Creditors also went to court. First National Bank of Omaha says it’s owed nearly $50,000. Abode Communities, another leader in low-cost housing, filed suit over a $186,769 bill for architectural services.

Leaders of other skid row organizations told The Times that they have unpaid bills for services to the trust but are trying to resolve them without going to court.

Internal dissent reached a breaking point last March after CBS Los Angeles aired a report on deplorable conditions at St. Mark’s Hotel.

Raagas’ attempt to dismiss the report as overblown, as well as the whistleblower complaints against her, contributed to her downfall, said three sources who were involved in the board discussions at this time and declined to be quoted by name.

“I saw the pictures in that news report of literally, the worst slum housing I’d ever experienced, visually, I was just dumbfounded,” one source said.

Several senior staff members also reacted with another whistleblower complaint ascribing blame to both the board and the chief executive.

They attributed the crisis to “overall lack of controls and financial chaos,” saying the project management office lacked financial controls and was hemorrhaging money while the trust was struggling to care for its residents and complete its developments.

“The organization is perilously close to failure if immediate changes are not made and substantial nonessential costs like the project management office are not removed,” the whistleblowers wrote.

The board fired Raagas that month.

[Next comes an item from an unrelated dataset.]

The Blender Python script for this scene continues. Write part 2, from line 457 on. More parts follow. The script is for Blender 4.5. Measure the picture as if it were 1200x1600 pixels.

Raagas has filed a lawsuit against the trust and board member Patrick Spillane, alleging she was fired in retaliation for complaining that Spillane “cultivated a culture of hostility towards women.”

Raagas’ attorney Rushovich said the lawsuit describes the “challenges she and others faced as women at the Trust.” He did not respond to the nepotism allegations.

In a written statement, Spillane said, “We will vigorously defend against her claims in court.”

By the end of 2022, all three staff members who had told the board in March that it was still possible to fix the organization were no longer working there.

“We were wrong,” one told The Times.